If you head south out of The Lumiares in the direction of Chiado – past the Igreja de São Roque (pop in, it’s stunning), through Camões Square and down to the bottom of the hill you will find yourself within spitting distance of  Cais do Sodré train station.  From here, for little more than the price of a coffee, you can hop on a train to Cascais.

Round the corner from The Lumiares – Igreja de São Roque

It’s a trip worth taking not least because this is a train journey with a difference.  The track hugs the water all the way so the views are fantastic – try and snag a window seat on the left to make the most of it.  You get a real sense of the urban (and industrial) heart of the city and, as the estuary gives way to open sea, to the colourful sprawl of the seaside towns.

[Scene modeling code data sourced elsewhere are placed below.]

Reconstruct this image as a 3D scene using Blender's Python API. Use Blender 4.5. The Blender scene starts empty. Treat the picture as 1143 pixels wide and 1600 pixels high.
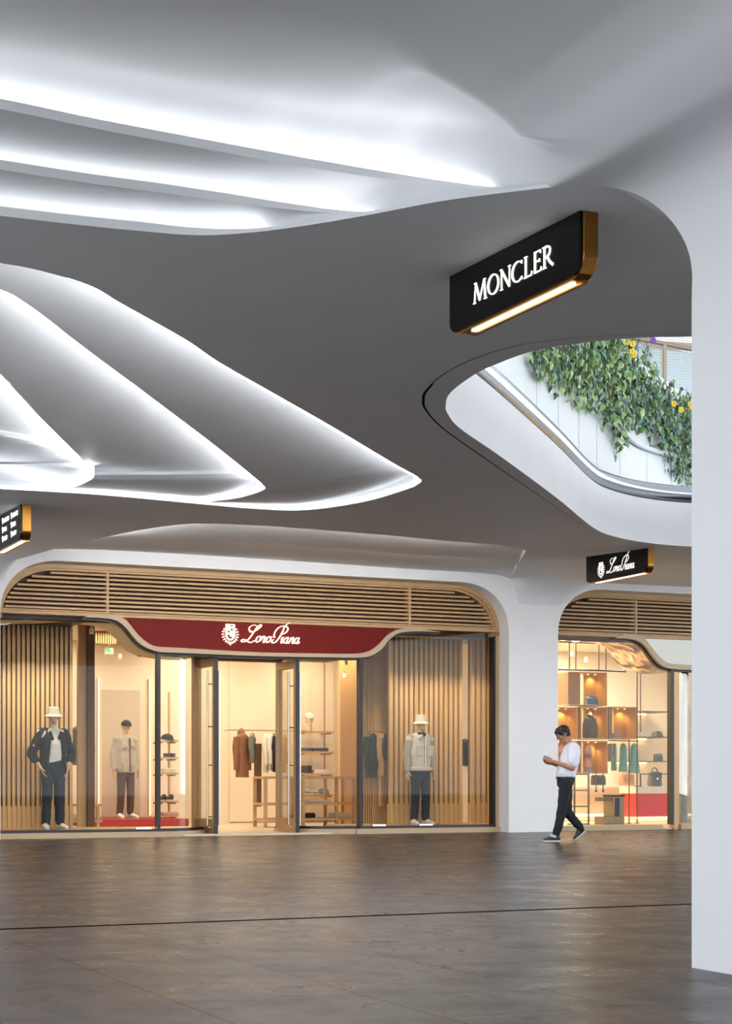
import bpy, bmesh, math, random
from mathutils import Vector, Matrix, noise
from mathutils.geometry import delaunay_2d_cdt
random.seed(7)
PI = math.pi
V = Vector
SC = bpy.context.scene
COL = SC.collection

# ---------------------------------------------------------------- site geometry
# camera eye at the origin of the plan, looking along +Y; the shop row runs along U, its inward normal is N
F, CX, HY, H = 2700.0, 571.5, 1215.0, 0.93
C0, SL = 2.79, 0.02                      # soffit: height above the eye, gentle rise with distance
UX, UY = 0.9101, 0.4145
NX, NY = -0.4145, 0.9101
ANG = math.atan2(UY, UX)
F0Y = F * H / 96.0
F0X = -CX / F * F0Y
PF = -0.42                               # front face of the white portal wall, in front of the shop line

def P(x, y, off=0.0):
    q = (HY - y) / F
    Y = (C0 + off) / (q - SL)
    return V(((x - CX) / F * Y, Y, H + q * Y))
def ceilz(Y, off=0.0):
    return H + C0 + off + SL * Y
def W(s, d, z=0.0):
    return V((F0X + s * UX + d * NX, F0Y + s * UY + d * NY, z))
def sd(p):
    dx, dy = p[0] - F0X, p[1] - F0Y
    return dx * UX + dy * UY, dx * NX + dy * NY
def sx(x, d=0.0):
    q = (x - CX) / F
    return (q * (F0Y + d * NY) - F0X - d * NX) / (UX - q * UY)
def zy(x, y, d=0.0):
    Y = F0Y + sx(x, d) * UY + d * NY
    return H + (HY - y) / F * Y
def sz(x, y, d=0.0):
    return sx(x, d), zy(x, y, d)
def FP(x, y, d):
    s = sx(x, d)
    return W(s, d, zy(x, y, d))
def ground(x, y):
    Y = F * H / (y - HY)
    return V(((x - CX) / F * Y, Y, 0))

def cr(pts, k):
    """Catmull-Rom through tuples, k samples per segment, ends included"""
    pts = [V(p) for p in pts]
    out = []
    n = len(pts)
    for i in range(n - 1):
        p1, p2 = pts[i], pts[i + 1]
        p0 = pts[i - 1] if i else p1 * 2 - p2
        p3 = pts[i + 2] if i + 2 < n else p2 * 2 - p1
        for j in range(k):
            t = j / k
            out.append(0.5 * ((2 * p1) + (p2 - p0) * t + (2 * p0 - 5 * p1 + 4 * p2 - p3) * t * t + (3 * p1 - p0 - 3 * p2 + p3) * t ** 3))
    out.append(pts[-1].copy())
    return out
def smooth(e0, e1, x):
    t = max(0.0, min(1.0, (x - e0) / (e1 - e0)))
    return t * t * (3 - 2 * t)
def lerp(a, b, t):
    return a + (b - a) * t

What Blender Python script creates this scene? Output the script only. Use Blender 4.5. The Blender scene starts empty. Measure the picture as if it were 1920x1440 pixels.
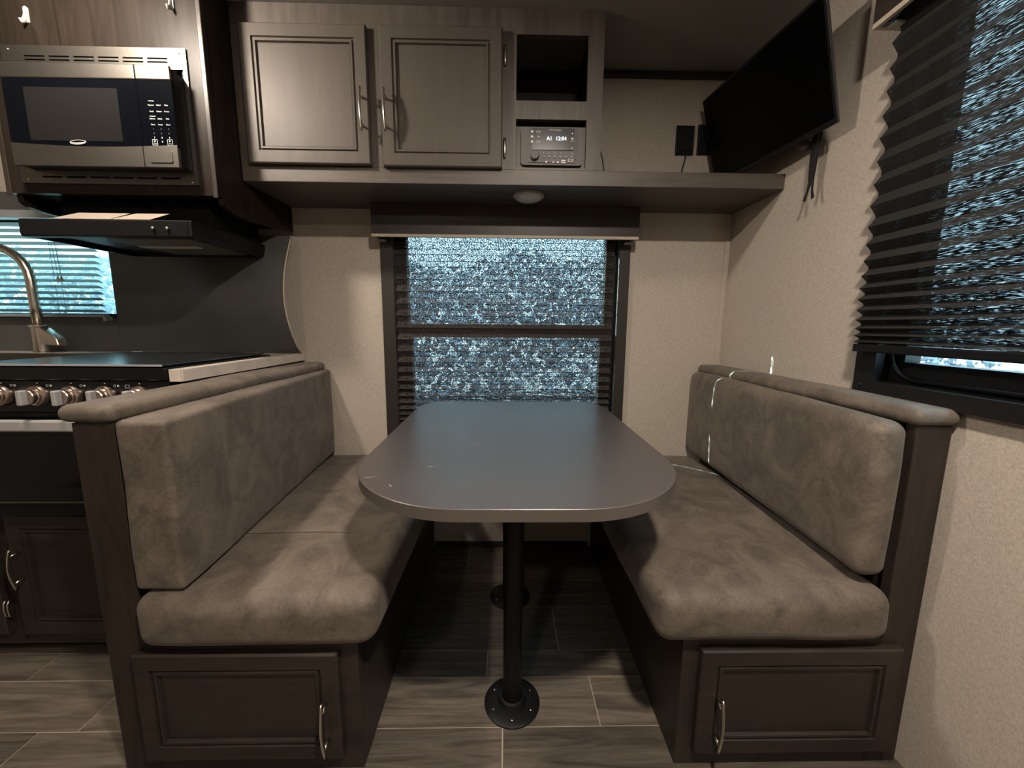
import bpy, bmesh, math, random
from mathutils import Vector, Matrix, noise
random.seed(7)
S = bpy.context.scene
COL = S.collection

# ---------------------------------------------------------------- camera
F, CZ = 740.0, 1.07
YAW, PITCH, ROLL = 0.0195711, 0.1483828, 0.0082820
fw = Vector((math.sin(YAW) * math.cos(PITCH), math.cos(YAW) * math.cos(PITCH), -math.sin(PITCH)))
rt = Vector((math.cos(YAW), -math.sin(YAW), 0))
dn = fw.cross(rt)
rt, dn = math.cos(ROLL) * rt - math.sin(ROLL) * dn, math.sin(ROLL) * rt + math.cos(ROLL) * dn
cd = bpy.data.cameras.new('camera')
cd.sensor_width = 36.0
cd.lens = F / 1920 * 36
cd.clip_start = 0.02
cam = bpy.data.objects.new('camera', cd)
COL.objects.link(cam)
m = Matrix.Identity(4)
for i in range(3):
    m[i][0], m[i][1], m[i][2] = rt[i], -dn[i], -fw[i]
m[0][3], m[1][3], m[2][3] = 0, 0, CZ
cam.matrix_world = m
S.camera = cam

# ---------------------------------------------------------------- view, world, sun, lamps
S.view_settings.view_transform = 'Standard'
S.view_settings.look = 'None'
S.view_settings.gamma = 1
S.view_settings.use_curve_mapping = False
S.view_settings.exposure = 2.0
S.cycles.max_bounces = 8
S.cycles.transparent_max_bounces = 16
S.cycles.use_denoising = True
S.cycles.sample_clamp_indirect = 6
S.cycles.caustics_reflective = False
S.cycles.caustics_refractive = False

w = bpy.data.worlds.new('sky')
S.world = w
w.use_nodes = True
bg = w.node_tree.nodes['Background']
bg.inputs[0].default_value = (0.68, 0.86, 1.0, 1)
bg.inputs[1].default_value = 1.7

sl = bpy.data.lights.new('sun', 'SUN')
sl.energy = 24
sl.angle = 0.009
sl.color = (1.0, 1.0, 0.93)
so = bpy.data.objects.new('sun', sl)
COL.objects.link(so)
so.rotation_euler = Vector((0.825, -0.563, -0.66)).to_track_quat('-Z', 'Y').to_euler()

LAMPS = [((-1.15, 0.92, 2.045), 11.5, .045, 'POINT'), ((0.25, 0.02, 2.085), 10.0, .06, 'AREA'), ((-0.7, -1.1, 2.085), 3.0, .06, 'AREA')]  # last one is an unseen fill lamp added to lift the interior
LAMPCOL = (1.0, 0.88, 0.75)
for i, (p, e, r, lk) in enumerate(LAMPS):
    l = bpy.data.lights.new('lamp', lk)
    if lk == 'AREA':
        l.shape = 'DISK'
        l.size = 2 * r
    else:
        l.shadow_soft_size = r
    l.energy = e
    l.color = LAMPCOL
    o = bpy.data.objects.new('lamp_light', l)
    COL.objects.link(o)
    o.location = p

# ---------------------------------------------------------------- materials
MATS = {}


def new_mat(name):
    mt = bpy.data.materials.new(name)
    mt.use_nodes = True
    nt = mt.node_tree
    b = nt.nodes['Principled BSDF']
    MATS[name] = mt
    return mt, nt, b


def N(nt, t, **k):
    n = nt.nodes.new(t)
    for a, v in k.items():
        setattr(n, a, v)
    return n


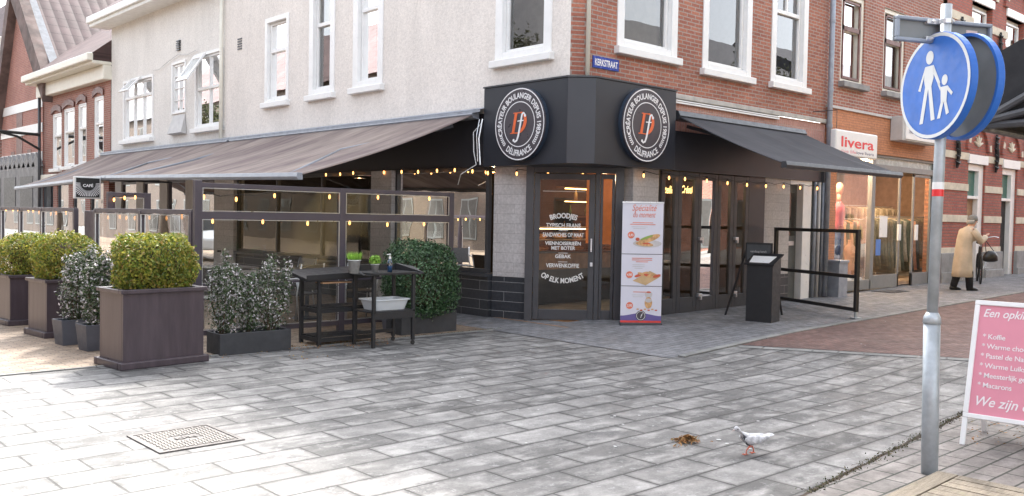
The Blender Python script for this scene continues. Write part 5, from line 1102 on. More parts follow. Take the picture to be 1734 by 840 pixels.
mb = MB(); mb.lathe([(.016,.163),(.016,.185),(.006,.187),(.005,.212),(.012,.213),(.012,.224),(.003,.226)], bp, 12); mb.tube([bp+Vector((0,0,.218)), bp+Vector((-.045,0,.214))], .005); mb.build('pump', M['white'], bt)
# rack behind
rk = G(548, 588); rx0, ry0 = rk.x-.02, max(rk.y, cy0+cd+.08); rw, rd = .78, .42; hr = hz(548, 474, rk)
rt = thing('potting_rack', 'low black slatted rack with tilted top standing behind the serving cart', 'rack', (rx0, ry0, 0))
for (x, y) in ((0,0),(rw,0),(0,rd),(rw,rd)): mb = MB(); mb.box(rx0+x-.022, rx0+x+.022, ry0+y-.022, ry0+y+.022, 0, hr); mb.build('leg', M['cart'], rt, bevel=.003)
for zz in (.1, hz(548, 524, rk)):
    mb = MB(); mb.box(rx0, rx0+rw, ry0-.02, ry0+.0, zz-.05, zz); mb.box(rx0, rx0+rw, ry0+rd, ry0+rd+.02, zz-.05, zz); mb.box(rx0-.02, rx0, ry0, ry0+rd, zz-.05, zz)
    for k in range(6): mb.box(rx0, rx0+rw, ry0+.015+k*.068, ry0+.06+k*.068, zz, zz+.015)
    mb.build('slatted_shelf', M['cart'], rt)
mb = MB(); mb.add([(rx0-.2,ry0-.05,hr),(rx0+rw+.05,ry0-.05,hr+.03),(rx0+rw+.05,ry0+rd+.05,hr+.11),(rx0-.2,ry0+rd+.05,hr+.08)],[(0,1,2,3)]); mb.build('tray_top', M['cart'], rt, solid=.035)
mb = MB(); mb.add([(rx0-.2,ry0-.055,hr+.0),(rx0+rw+.05,ry0-.055,hr+.03),(rx0+rw+.05,ry0-.055,hr+.09),(rx0-.2,ry0-.055,hr+.06)],[(0,1,2,3)]); mb.build('front_rim', M['cart'], rt, solid=.015)
mb = MB(); mb.box(rx0+.0, rx0+.4, ry0-.08, ry0+.1, hr-.045, hr-.03); mb.build('pale_board', M['wood'], rt)
# ------------------------------------------------------------------ terrace furniture: one chair, one table, copied
M['wick'] = paint('grey_wicker', (.10,.095,.095), .6, var=.3, sc=60)
def copy_tree(o, parent=None):
    c_ = o.copy(); COL.objects.link(c_); c_.parent = parent
    for ch in o.children: copy_tree(ch, c_)
    return c_
ch = thing('terrace_chair', 'terrace chair', 'chair', (0,0,0)); ch['group'] = 'aluminium terrace chairs'
mb = MB(); mb.box(-.23,.23,-.22,.22,.43,.455); mb.build('seat', M['wick'], ch, bevel=.01)
mb = MB(); mb.add([(-.22,.2,.5),(.22,.2,.5),(.22,.28,.86),(-.22,.28,.86)],[(0,1,2,3)]); mb.build('backrest', M['wick'], ch, solid=.02)
for x in (-.24,.24):
    for y, yt in ((-.24,-.2),(.26,.2)): mb = MB(); mb.tube([(x,y,0),(x,yt,.44)] + ([(x,.29,.88)] if y > 0 else [(x,-.22,.64)]), .012, 6); mb.build('leg', M['alu'], ch, smooth=True)
    mb = MB(); mb.tube([(x,-.22,.64),(x,.1,.66),(x,.24,.68)], .013, 6); mb.build('armrest', M['alu'], ch, smooth=True)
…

The journey itself offers a ringside seat to some of Lisbon’s most popular attractions.  In Belem alone you trundle past: the new MAAT museum designed by the brilliant and ground breaking British architect Amanda Levete, the Monument of Discoveries celebrating Portugal’s intrepid seafaring past,  the wonderfully gothic 16th century Jeronimos Monastery, the iconicTorre de Belem… and so on.  There is lots more – too much to talk about here (Belem is a conversation in itself) –  but you get the point.  This grand dame of railway lines is a great way to get your bearings in a city full of contrasts.

Look out for The Monument of Discoveries in Belem

And keep an eye out for the Estoril Casino as you pass through Monte Estoril station, rumoured to be the hangout for spies during the second world war and Ian Flemings’ inspiration for Casino Royale.

The entire journey takes forty minutes or so (half an hour at peak times) before you reach the beautiful town of Cascais.  From here you can stroll to any of the trio of beaches that take your fancy – all within easy walking distance of the train station.  Meander through the cobbled streets of the old town and potter in the local shops. Choose which seafood restaurant to patronise for lunch – seabass or clams? – all fresh from the local fish market.

Not a bad view to enjoy over lunch – in beautiful Cascais


To walk off lunch it’s worth tracing the path around the bay and heading up to the marina; from here you get a real sense of Cascais’ history.  The walls of the 15th century Cidadela de Cascais provide an impressive backdrop to the spanking new marina that only opened in 1999.


And when you’re ready to head back simply hop on another train (departure every twenty minutes) and press replay.   Just remember to sit on the right for the return journey!